November 2012 Vol. 9, No. 3


Attorney-Client Privilege, Waiver of


Resilient Floor Covering Pension Fund v. Michael’s Floor Covering, Inc. (N.D.Cal. 2012) 2012 WL 3062294


Pension trust funds brought an ERISA enforcement action against the alleged successor of the sponsoring employer.  Did plaintiff waive the attorney-client privilege and work product production over a pre-litigation email sent by plaintiffs’ counsel to plaintiff-fund’s trustee that detailed plaintiffs’ counsel’s understanding of the facts of the case and the legal merits of potential claims, where the trustee forwarded counsel’s email to a non-party union official asking whether defense counsel had a conflict of interest and where, through a series of additional forwards, the email wound up in the hands of various union members and defense counsel himself? 


Yes.  Applying the federal law of privilege in this federal question case, the Court found that plaintiffs had met their initial burden of establishing that the email was covered by the attorney-client privilege.  The email carried the headline “Attorney-Client Privileged/Attorney Work Product” and the substance of the email was a standard, candid attorney statement of the facts of the case as the attorney understood them and analysis of applicable law to those facts.  (2012 WL 3062294, *4.)

The plaintiffs did not, however, meet their burden of showing that the privilege had not been waived.  The Court found that plaintiffs had expressly waived the attorney-client privilege when the trustee forwarded the email to non-party union officials.  The common interest privilege did not apply even though the interests of the pension fund and the union were partially aligned in that some monies collected by the fund pay union pensions.  “[T]he parties are not aligned in a joint litigation effort” and the email, “which was forwarded for an entirely different reason (to inquire about a potential conflict of interest), is not indicative of any such relationship.”  (Id. at *5, parenthetical in the original.)

The Court similarly found that the email, which represented counsel’s legal analysis of a then-potential case, constituted protected work product.  (Id. at *6.)  The defense made only “minimal effort” to show a compelling need for the email.  Instead, the defense asserted that plaintiffs had waived work product protection by the manner in which the email had been forwarded.  (Ibid.)  The Court agreed.

Under the common interest exception to the federal work product doctrine, there is no waiver of work product protection where the non-party to whom work product is sent shares a common interest with the disclosing party that is adverse to the party seeking discovery, even where that common interest is financial or commercial in nature.  “Essentially, a court must determine if disclosure is consistent with the work product doctrine’s purpose of preserving the adversary system.”  (Ibid., citation omitted.)  While the Court found that the pension fund and the union shared a common financial interest in collecting benefit contributions from participating employers, the Court also found that the email “eventually left the sphere of common interest.”  (Id. at *7.)  The trustee forwarded counsel’s email with instructions to pass trustee’s concerns upstream with no request that the information in the email be kept confidential.  Trustee’s later “statement that he was ‘shocked’ that the e-mail escaped into the hands of the adversary and that this was not his intention is immaterial.”  The way the trustee forwarded the email “substantially increased the likelihood of – and in fact led to – disclosure to an adversary and was thus inconsistent with preserving the adversary system.”  (Ibid., internal citation to docket omitted.)
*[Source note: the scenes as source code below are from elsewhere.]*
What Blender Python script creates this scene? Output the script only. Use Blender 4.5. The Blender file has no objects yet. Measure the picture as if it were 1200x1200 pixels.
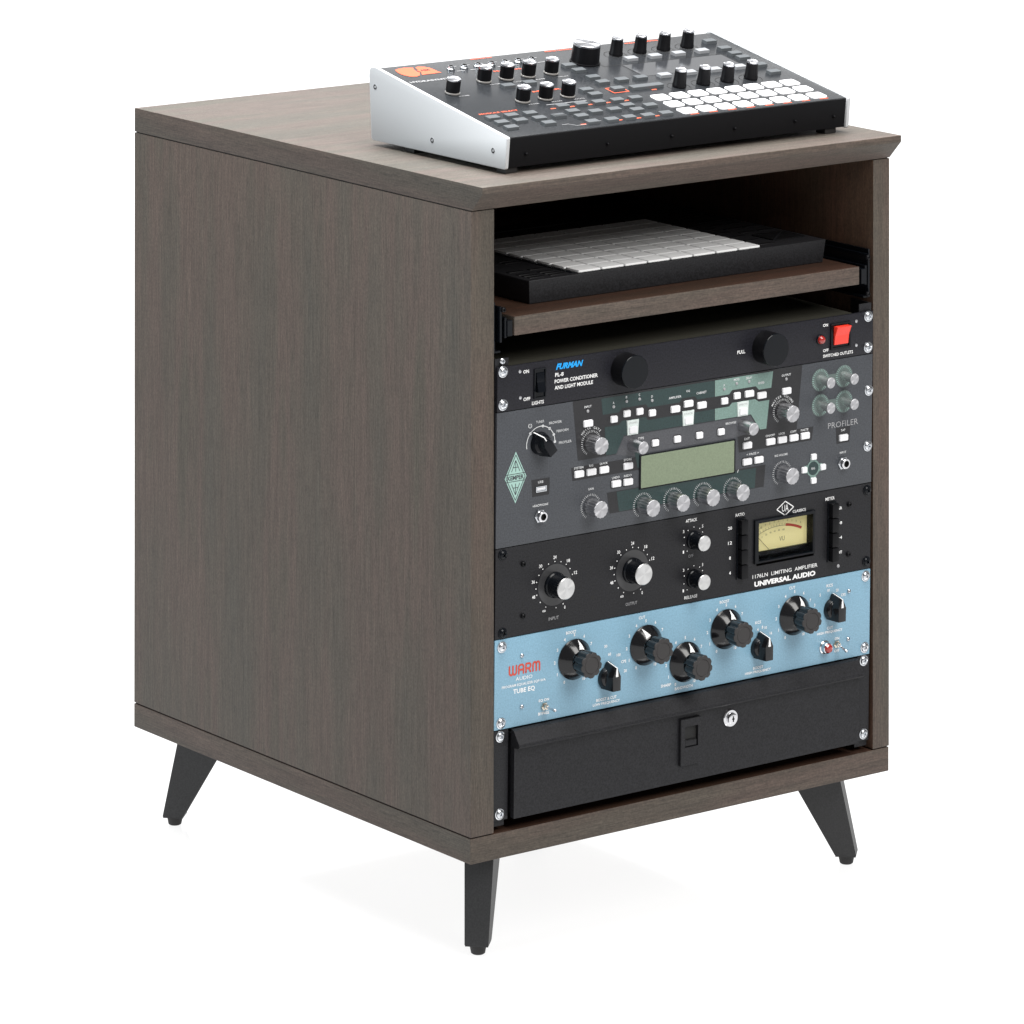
import bpy, bmesh, math, random
from mathutils import Matrix, Vector
random.seed(4)
R = math.radians
S = 0.001                      # everything below is written in millimetres
scene = bpy.context.scene
COL = scene.collection
ZF = -133.5                    # height of the studio floor below the rack datum (mm)

# ------------------------------------------------------------------ camera
cam = bpy.data.cameras.new('camera')
camo = bpy.data.objects.new('camera', cam)
COL.objects.link(camo)
camo.location = (-2930.73*S, -3945.1*S, (1454.54-ZF)*S)
camo.rotation_euler = (R(90), R(-0.044), R(-36.79))
cam.sensor_width = 36
cam.lens = 5909.5/1200*36
cam.shift_y = -1.1537
cam.clip_start = 0.1
cam.clip_end = 200
scene.camera = camo

# ------------------------------------------------------------------ world and lamps
world = bpy.data.worlds.new('World')
scene.world = world
world.use_nodes = True
bg = world.node_tree.nodes['Background']
bg.inputs[0].default_value = (1.0, 1.0, 1.0, 1)
bg.inputs[1].default_value = 0.2


def area(name, loc, target, sx, sy, power, col=(1, 1, 1)):
    l = bpy.data.lights.new(name, 'AREA')
    l.shape = 'RECTANGLE'
    l.size = sx
    l.size_y = sy
    l.energy = power
    l.color = col
    o = bpy.data.objects.new(name, l)
    COL.objects.link(o)
    o.location = loc
    d = Vector(target)-Vector(loc)
    o.rotation_euler = d.to_track_quat('-Z', 'Y').to_euler()
    return o


area('overhead_softbox', (0.1, 0.35, 3.0), (0.24, 0.3, 0), 2.2, 1.9, 215, (1.0, 0.995, 0.985))
area('front_softbox', (0.5, -2.6, 3.0), (0.24, 0.0, 0.5), 1.8, 2.2, 132, (1.0, 0.98, 0.95))
area('side_softbox', (-3.4, 1.2, 1.7), (0.0, 0.3, 0.5), 1.8, 2.0, 60, (0.84, 0.94, 1.0))
area('backdrop_fill_light', (0.6, 5.0, 4.6), (3.5, 8.5, 1.0), 5.0, 2.0, 300)  # unseen lamp added to whiten the far floor and backdrop

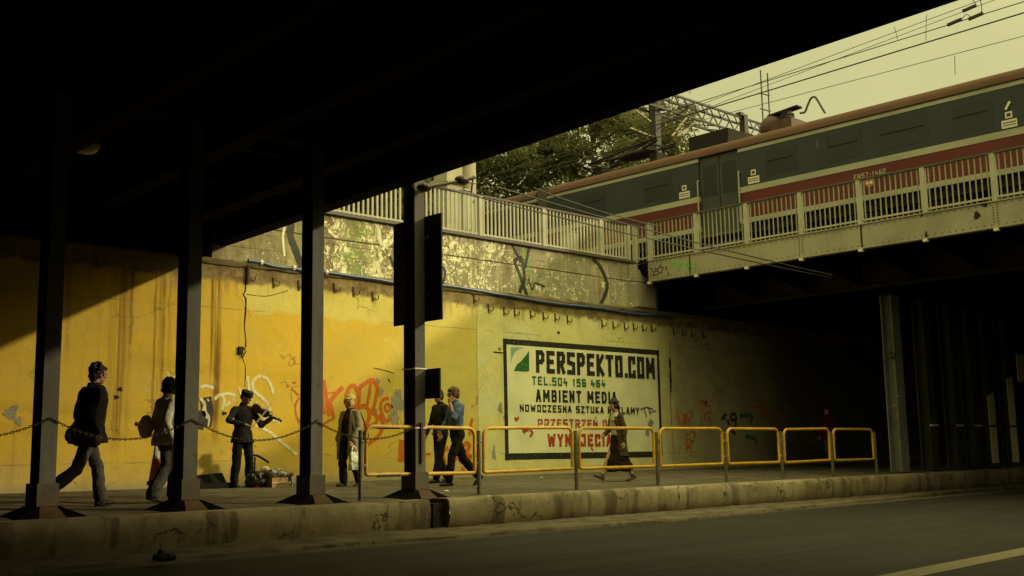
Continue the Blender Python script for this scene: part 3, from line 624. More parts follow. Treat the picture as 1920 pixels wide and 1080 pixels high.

The Court found that waiver of protection over the email did not result in a subject matter waiver over all related privileged and protected materials.  “[T]here is no fairness justification for finding that the e-mail’s disclosure results in a waiver for all of Plaintiffs’ counsel’s opinions about this case.”  (Id. at *8.)  The typical justifications for finding subject matter waiver did not apply:  plaintiffs did not selectively disclose the email, would not make testimonial use of the protected materials, and did not raise reliance of counsel issues.  (Ibid.)

The defendant’s assertion of a counterclaim that the action had been brought in bad faith did not place plaintiffs’ counsel’s opinions at issue.  “Defendant cannot simply raise an issue and thereby claim entitlement to protected materials.  This sort of ‘reverse’ issue injection would destroy – not preserve – the adversary system by making it easy to circumvent the work product doctrine.”  (Ibid.)

The Court concluded that, while defendant could keep plaintiffs’ counsel’s email, and could ask about the email in a 30(b)(6) deposition, defendant was prohibited from inquiring about counsel’s opinions about the issues in the case beyond what was contained in the email.  (Id. at *8, note 3.)